Inkwell’s two must-reads today are William Safire’s “The Cruelest Month” column in the New York Times and military historian Victor Davis Hanson’s Wall Street Journal piece on the repercussions of the events at Abu Ghraib prison.
More optimistic than I am after the cruelest month (don’t you love the way we pick up one phrase and work it to death — “cruelest month” is this month’s “boots on the ground”), Safire believes that the worst may be behind us.
Safire does take note of the US’s troubling decision to put one of Saddam’s former generals in charge in Falluja. Jubilant insurgents declared victory.
“We can hope that any such gamble with unvetted Baathists does not mean we have stopped fighting to win and started fighting not to lose.”
No kidding. The Falluja deal is the first time I’ve been moved to worry about a Vietnam analogy.
“The new certainty of ultimate coalition troop withdrawal should also concentrate the minds of those Iraqis who until now have been all too content to allow the outside world to bear the human and financial costs of overthrowing Saddam,” writes Safire.
“The great majority of Iraqis are glad that Saddam is overthrown,” Safire concludes. “We and the UN are giving them democracy’s moment, but courageous Iraqis must come forward and seize it. Next April’s goal must is not ’stability,’ the new soft word for the old hard tyranny. The goal — theirs and ours — remains Iraqi freedom.”
Let’s hope Safire’s optimism is not misplaced. Let’s hope that courageous Iraqis, and not just Baathist generals, will be alert to opportunity.
With regard to the humiliation and possible abuse of Iraqi prisoners by US soldiers, Victor Davis Hanson writes, “We must insist on a higher standard of human behavior than embraced by either Saddam Hussein or his various fascist and Islamicist successors….[I]t won’t do for us to just point to our enemies and shrug, ’They do it all the time.'”
While not minimizing the alleged crimes, Hanson does ask us to get a grip.
He notes that the investigations are not complete and that a report in the New Yorker magazine is not yet proof of “torture, either systematic, brutal or habitual.” These alleged actions have been condemned by everyone from the president on down, and, yet, while never condoning them, we must keep them in historical perspective. They are not as grave as, say, the machine gunning of civilians at No Gun Ri in Korea or My Lai in Vietnam.

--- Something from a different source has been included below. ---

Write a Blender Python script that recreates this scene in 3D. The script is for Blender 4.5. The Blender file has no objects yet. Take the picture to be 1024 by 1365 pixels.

Hanson notes that US soldiers are “rightly” held to higher standards, but that doesn’t mean we should not be cognizant of the Arab world’s double standard:
“The Arab world — where mass-murdering Osama bin Laden is often canonized — is shocked by a pyramid of nude bodies and faux-electric prods, but it has so far expressed less collective outrage in its media when charred corpses of four Americans were poked and dismembered by cheering crowds in Fallujah. The taped murder of Daniel Pearle or a video of the hooded Italian who had his brains blown out — this is the daily fare that emanates now from the television studios of the Middle East.”

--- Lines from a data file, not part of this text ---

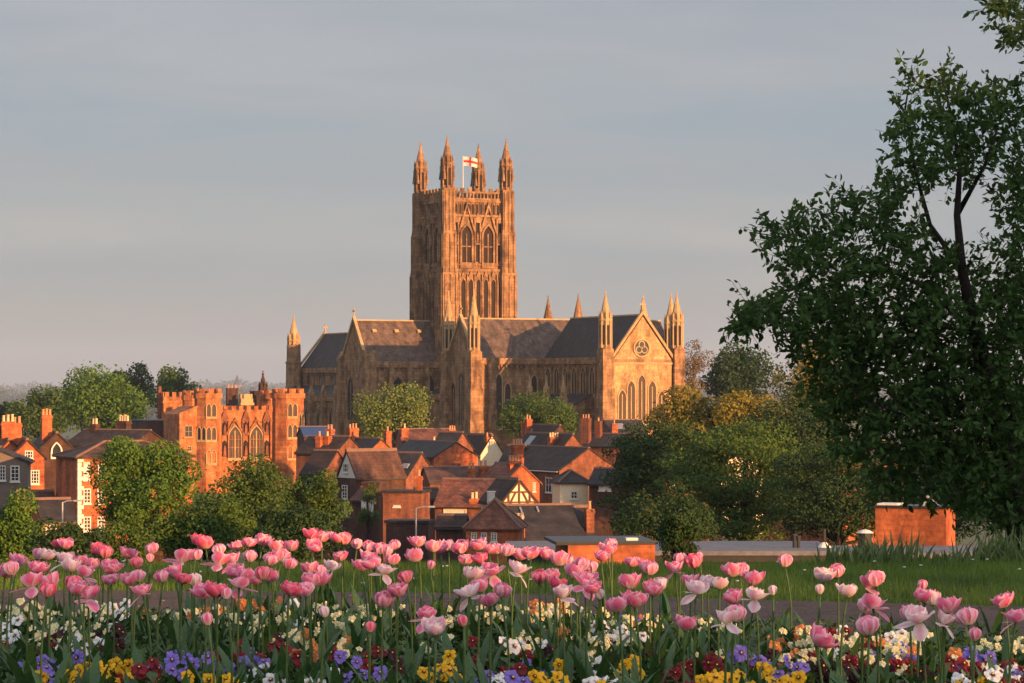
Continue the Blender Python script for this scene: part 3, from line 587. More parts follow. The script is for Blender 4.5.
# ------------------------------------------------------------------ red stone gatehouse
GD = 420.0; GT = R(22)
gp = at(250, 407, GD); gg = -18.0
gh = empty('gatehouse', (gp.x, gp.y, gg), GT, 'orange-red battlemented stone gatehouse with octagonal corner turrets left of the cathedral', 'gatehouse')
gr, gbk = Vector((math.cos(GT), math.sin(GT), 0)), Vector((-math.sin(GT), math.cos(GT), 0)); KG = F/GD
def gx(px): return (px-250)/KG/math.cos(GT)
def gz_(py): return (HY-py)/KG-gg
b_ = MB(); zt = gz_(410); b_.box(gx(216), gx(281), 0, 11, 0, zt); b_.box(gx(216), gx(281), -.15, .5, zt-.3, zt+.002); battlement(b_, [(gx(216), .1), (gx(281), .1)], zt, .65, .5); battlement(b_, [(gx(216), 11), (gx(281), 11)], zt, .65, .5)
b_.box(gx(216), gx(281), -.2, -.003, gz_(421), gz_(420)); gw = b_.build('wall', 'brick_castle', gh)
def turret(px, wpx, ytop, yy, n=8, wins=()):
    r0 = wpx/KG/2/math.cos(math.pi/8)*.98; x = gx(px); b_ = MB(); zt = gz_(ytop)
    b_.cone((x, yy), r0*1.05, r0, 0, zt-1.5, n); b_.cone((x, yy), r0*1.09, r0*1.09, zt-1.5, zt-.7, n)
    b_.cone((x, yy), r0*1.06, r0*1.06, gz_(453), gz_(452), n)
    pts = [(x+r0*1.0*math.cos(.3927+2*math.pi*i/n), yy+r0*1.0*math.sin(.3927+2*math.pi*i/n)) for i in range(n+1)]
    battlement(b_, pts, zt-.7, .75, .3, step=1.1); t_ = b_.build('turret', 'brick_castle', gh)
    for (ang, py) in wins:
        nn = Vector((math.cos(ang), math.sin(ang), 0)); U = Vector((-nn.y, nn.x, 0)); P = Vector((x, yy, gz_(py)))+nn*(r0*math.cos(math.pi/8)+.02)
        for q in (-.42, .42): window(t_, P+U*q, U, nn, .62, 2.0, 'lancet', 'stone_pale')
    return t_
A8 = -math.pi/2
turret(210, 25, 389, .2, wins=((A8, 410), (A8, 433), (A8, 456), (A8-math.pi/4, 433)))
turret(287, 30, 389, .2, wins=((A8, 410), (A8, 431), (A8, 452), (A8+math.pi/4, 420)))
turret(213, 22, 391, 10.5); turret(290, 25, 391, 10.5)
for px in (235.5, 256): # the two great windows
    P = Vector((gx(px), 0, gz_(442))); w_ = window(gw, P, X, -Y, 2.0, 5.0, 'lancet', 'stone_pale')
    q = MB()
    for u in (-.5, .5): q.prism([(u-.06, -2.5), (u+.06, -2.5), (u+.06, 1.1), (u-.06, 1.1)], (P, X, Z, -Y), .03, .13)
    for v in (-.9, .4): q.prism([(-.95, v), (.95, v), (.95, v+.1), (-.95, v+.1)], (P, X, Z, -Y), .03, .11)
    q.prism([(-1.6, 1.2), (-1.35, 1.1), (0, 3.3), (0, 3.9)], (P, X, Z, -Y), .02, .3); q.prism([(1.6, 1.2), (1.35, 1.1), (0, 3.3), (0, 3.9)], (P, X, Z, -Y), .02, .3); q.build('tracery', 'stone_red', w_)
for px in (225.5, 245.8, 266):
    P = Vector((gx(px), 0, gz_(440))); q = MB(); q.prism(arch(1.3, 2.2), (P+Z*.8, X, Z, -Y), .003, .05); q.prism(arch(1.3, 2.6), (P-Z*2.6, X, Z, -Y), .003, .05); n_ = q.build('niche', 'louvre_shade', gw)  # dark arches painted as the shade of the statue niches
    q = MB()
    for sg in (-1, 1): q.prism([(sg*.62, -2.8), (sg*.48, -2.8), (sg*.48, 3.0), (sg*.62, 3.0)], (P, X, Z, -Y), 0, .3)
    q.prism([(-.75, 3.0), (.75, 3.0), (0, 5.0)], (P, X, Z, -Y), 0, .35); q.prism([(-.25, .85), (.25, .85), (.16, 2.3), (0, 2.6), (-.16, 2.3)], (P, X, Z, -Y), .05, .3); q.prism([(-.25, -2.5), (.25, -2.5), (.16, -1.1), (0, -.8), (-.16, -1.1)], (P, X, Z, -Y), .05, .3)
    q.build('statue_canopy', 'brick_dull', gw)
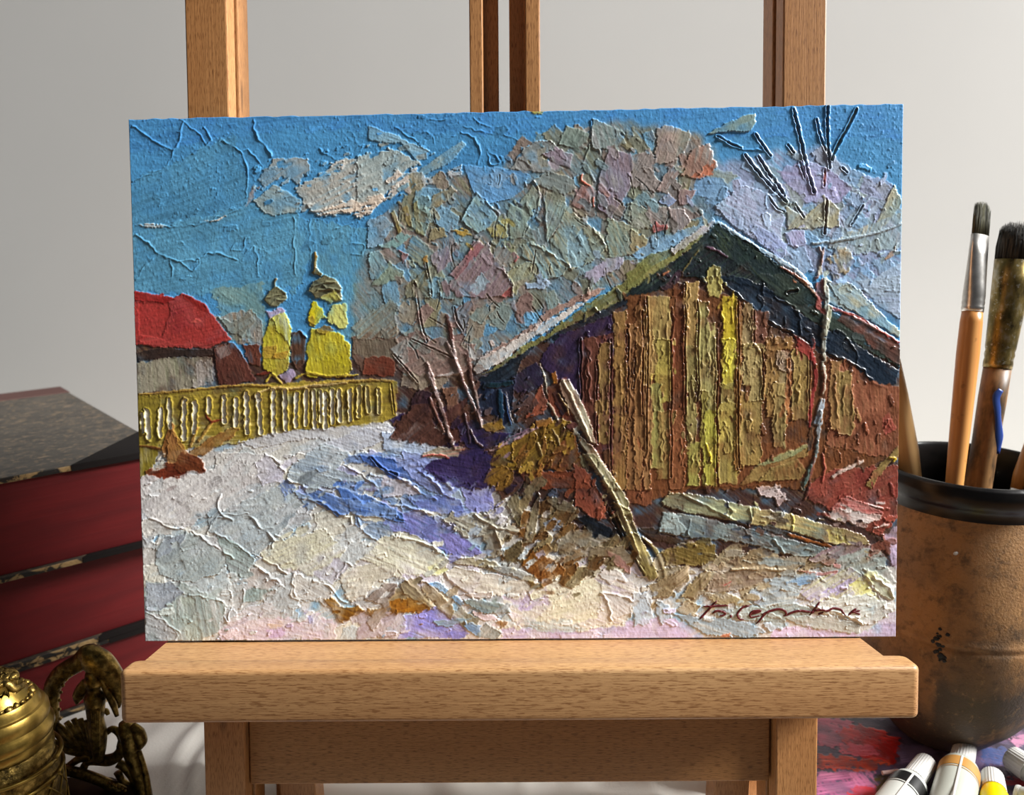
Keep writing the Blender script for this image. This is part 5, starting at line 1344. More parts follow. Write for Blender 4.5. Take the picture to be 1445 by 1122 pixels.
paint('''
6 P ac443c/983834 a80 h.3 r.35 g1.5 :820,310 910,370 930,470 880,420 830,380
6 L a03c38/8c302e w6 h.3 :900,390 930,520 905,660 895,790
6 L a8882c w3 h.5 :500,75 490,110 470,130
6 L b09c68/8c7440 w4 h.4 :580,380 600,350 640,400
6 L d4c43c w4 h.5 :355,870 370,920 380,970
6 P b05448/a04a40 a80 h.2 r.25 g2 :1280,740 1320,715 1345,800 1290,830
6 P 8c7444/a08850/6c5834 a-38 h.35 r.4 g1.5 :1190,1090 1250,990 1360,890 1370,930 1280,1010 1220,1112
6 L c4a428 w3.5 h.5 :1310,945 1345,955 1330,970
6 P 947844/a88c54/846a3c a-20 h.35 r.4 g1.5 :530,1090 600,1010 720,930 890,880 890,930 760,990 640,1070
6 P 8c9468/a8a878 a-25 h.35 r.4 g1.2 :600,1000 700,950 880,880 890,895 760,960
6 P 9a8450/8a7440 a80 h.35 r.4 g1.5 :700,1000 840,960 880,1020 850,1060 620,1070
6 L e4dcd4/c8a898 w6 h.45 :1010,1050 1080,1010 1180,965
6 P 3c2c24/58402c a85 h.3 r.3 g1 :895,790 915,780 910,900 885,920
5 P 3a2418/5c3c24 a85 h.3 r.3 g1 :1180,900 1215,880 1230,1000 1190,960
''')
# birch trunk in front of the barn
paint('''
6 P 7c3c34/94504a a85 h.3 r.3 g1 :925,0 975,20 960,160 930,180
6 L c0bca4/98987c/d0ccb8 w9 h.6 :1005,150 985,240 975,330
6 L a8a89c/c4c4b4/888878 w8 h.6 :975,10 985,120 975,230 968,330 975,450
6 L c8c8b8/a0a090 w6 h.6 :960,440 975,520 965,620
6 L 9a5c48 w3 h.3 :965,470 970,560 955,620
6 L a4b4c4/c4ccd4/8c9cb0 w10 h.6 :965,640 950,700 935,760 915,760
6 L 90a0ac/b4bcc0 w7 h.55 :955,700 945,790 935,870
6 L 6a8084/8c9c9c w6 h.55 :940,860 925,940 900,1000
6 L 4c6460/64807c w6.5 h.55 :900,980 885,1050 862,1100
9 L 5a342c/7c4438 w4 h.4 :920,20 900,120 890,190 870,240
9 L a85448 w3 h.4 :960,0 975,80 960,150
''')
# ---- thicket and trunks left of the barn
dabs([(560, 600), (600, 560), (650, 590), (700, 640), (760, 680), (700, 700), (640, 640)], 40, 26, ['4a2e28', '3a2630', '5c3a2c', '342850', '6a4634'], -40, 40, h=.3, r=.35, g=2, seed=31)
paint('''
5 P a0887c/9c7c70/b09488 a-30 h.25 r.3 g2 :80,390 300,290 500,330 480,460 300,500 130,480
5 P 9ca09c/a8988c a-60 h.2 r.3 g1.5 :40,350 130,290 140,420 100,460
5 P 4c2e28/5c3a30/3a2420 a-40 h.35 r.4 g2 :40,830 90,740 160,650 250,640 290,780 420,850 280,870 150,845
5 P 6a4838/84604c a-60 h.3 r.35 g1.5 :320,560 400,560 420,700 360,720
5 P 5a3428/44282a a80 h.3 r.35 g2 :330,700 450,600 470,760 400,860 340,800
5 P 221a3c/2c2148/1a1630 a-20 h.3 r.35 g2 :390,760 480,730 580,800 700,800 640,860 540,900 440,880
5 P 282048/362a58/1e1838 a-15 h.3 r.35 g2 :215,985 380,910 500,880 600,930 560,1010 480,1103 300,1060
8 P 302450/40305e/261c40 a10 h.3 r.35 g2 :220,60 400,0 560,20 600,130 540,200 420,140 280,110
5 P a89c84/b0a490/c07860 a-5 h.35 r.4 g1.5 :205,920 300,875 440,880 400,930 260,935
5 L d0685c w3 h.4 :215,925 300,918 360,935
5 P 745c24/94702c a10 h.3 r.35 g1.5 :530,760 640,730 660,780 560,800
5 P 8c6c24/b08c30/70501c a-40 h.35 r.45 g2 :580,970 620,870 800,790 880,730 1010,730 1020,800 880,990 800,1010 700,1000
5 P 9c6428/8a4c24/b47c34 a-45 h.35 r.4 g1.5 :870,980 960,850 1030,760 1040,850 1080,990 940,1010
5 P 8c4428/a05430/703820 a5 h.3 r.35 g2 :720,1005 900,1010 1080,1000 1160,1103 860,1103 760,1060
8 P 8a6428/a87c2c/6c4c20 a-30 h.35 r.4 g2 :540,150 560,90 640,60 700,100 690,190 600,200
''')
dabs([(690, 640), (770, 595), (810, 610), (790, 670), (740, 670)], 34, 18, ['b08a2c', '8a6420', '5c4420', 'c8a040', '6c4a20', 'a87030'], -55, 45, asp=(.25, .5), h=.35, r=.45, g=1.5, seed=33)
paint('''
5 L c8a89c/b890a8 w5 h.5 :570,900 680,850 760,810 830,770
5 L 8c6c7c w3 h.4 :600,880 700,820 790,780
5 L 9c8884/6a4c44/b4a09c w5 h.55 :235,420 265,500 285,570
5 L 5c3c34/a89490/c0b4ac w6 h.6 :240,480 290,600 325,700 355,800 390,895
5 L 6a4438/8a6458 w4 h.5 :250,610 285,690 330,800
5 L 5a342c/6c443a w8 h.5 :345,165 360,230 370,310
5 L 4c3028/94807c/6a4c48 w5 h.6 :370,300 395,420 440,550 490,660 530,760
5 L 8a6c64/a89088 w4.5 h.55 :345,310 400,440 430,500
5 L 6a4a40/9c807a w5 h.5 :445,330 465,430 480,540
5 L a08c84/5a4444/c0b0a8 w4.5 h.6 :480,530 505,620 520,700 535,770
5 L 7a645c w3 h.5 :470,780 500,840 540,880
5 L 4a3a40 w3.5 h.4 :440,700 460,790 470,860
5 K 6a4c40 w2.4 h.3 r.3 :175,0 195,130 215,240 240,310
5 K 5c4438 w2.4 h.3 r.3 :385,130 400,200 430,250
5 K 6a5040 w2 h.3 r.3 :60,380 130,460 190,530
5 K 6c5044 w2 h.3 r.3 :160,300 270,350 380,400
5 L e4dcd4/c0a49c w4 h.4 :290,500 350,490 410,480
5 L 28406c w3 h.4 :655,590 670,690 690,760
5 L d4ccc8 w1.6 h.4 :660,580 680,680 700,750
5 L d0c8b0 w2 h.4 :845,430 870,510 885,600
5 L b8a890/d8d0b8 w3.5 h.45 :885,640 920,690 940,740
5 L d8c490 w3 h.5 :910,780 940,830 950,870
5 L c8b070 w3 h.5 :830,850 850,900 855,930
5 P a86c24/8c5420 a60 h.45 r.4 g1.2 :900,480 930,470 945,530 915,540
5 P 24182a/3c2820 a60 h.3 r.3 g1.2 :910,590 950,570 1000,680 960,720
5 L b08a58/d0b888 w2.5 h.5 :940,590 980,650 1000,710
''')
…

But is there an aspect of Abu Ghraid we aren’t yet discussing?
A friend of mine suggests that some of the real reason for the intensensity rage of the Arab world — it’s the women. Brig. Gen. Janis Karpinski was in charge and the now-infamous soldier presiding over a pyramid of nude males (with an insultingly dangling cigarette) was also a woman.
This makes sense when you consider that the response has focused on the shame and the humiliation rather than the (apparently minimal) physical aspects of the suffering.
Is this the elephant in the room? Just asking.